Only when an enterprise does not need the above licences, or when there are industry investors among the existing shareholders, given that the above licences are required, enterprises may consider options 3 or 4. Otherwise, options 1 and 2 are more acceptable.

Does the enterprise have sufficient money to allow foreign investors to exit? Can the foreign investors find the right domestic nominee shareholder? Foreign investors usually require rewards when exiting occurs. This can be quite a burden for many enterprises. If the enterprise is lucky enough to find domestic investment institutions to support the bridge funds or other funds to complete the exit of foreign investors, then option 1 is advisable.

If foreign investors can find the right nominee shareholder domestically, then they are in fact still holding the corresponding equities of the domestic company although they had exited from the Cayman company. In this case, option 2 is advisable.

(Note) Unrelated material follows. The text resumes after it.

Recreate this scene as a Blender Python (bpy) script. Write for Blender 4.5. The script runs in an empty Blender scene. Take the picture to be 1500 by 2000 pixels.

If the company fails to find any RMB institutions to buy out the US funds’ shares and the foreign investor fails to find a nominee shareholder, foreign investors can only remain as shareholders. If the enterprise has reserved some money in its Cayman company account to allocate to investors (in the form of repurchase), foreign investors will be able to use the money to acquire the equities of the domestic company and transform it into a Sino-foreign enterprise. In this case, option 3 is advisable.

If the capital of the Cayman company is fully used, then foreign investors can only hold the shares and passively wait for the WFOE to become a Sino-foreign joint venture. In this case, option 4 is naturally adopted.

Q: What are the difficulties in removing the VIE structure? How long does it take to complete the process?

A: Removing a VIE structure is a systematic project. The projects we handled usually take around six months to one year. No matter which option is adopted, the following tasks are relatively difficult and particularly time consuming:

  1. Confirming the alternative arrangement of Cayman Employees’ Stock Option Plan (ESOP). Generally, it requires a limited partnership as the employee stock option platform of the domestic company replaces the ESOP;
  2. Filing and handling of tax return for foreign investors in exiting the Cayman company with a premium (involving the declaration under Circular 698 and Circular 7 filing in some cases);
  3. Filing and handling of tax return for the Hong Kong company in its sale of equity of the WFOE to the domestic company with a premium (for 10% withholding tax in most cases);
  4. Approving the change in nature of enterprise from a domestic company to a Sino-foreign venture by the Department of Commerce;
  5. Communicating with the administrators in cancelling the original ICP licence, and the subsequent application for the foreign-invested joint venture ICP (JV-ICP) licence;
  6. Cancelling the completed SAFE No. 37 registration of the founders by the foreign exchange department;
  7. Filing and handling of personal income tax return for the founder in transferring his or her equity of the domestic company to other shareholders; and
  8. Liquidating the WFOE and offshore special purpose company.

The founders should have some understanding of the VIE structure removal process before making a decision. Also, removing a VIE structure involves tax issues. We recommend that the founders seek advice from tax specialists to estimate the costs of the removal process.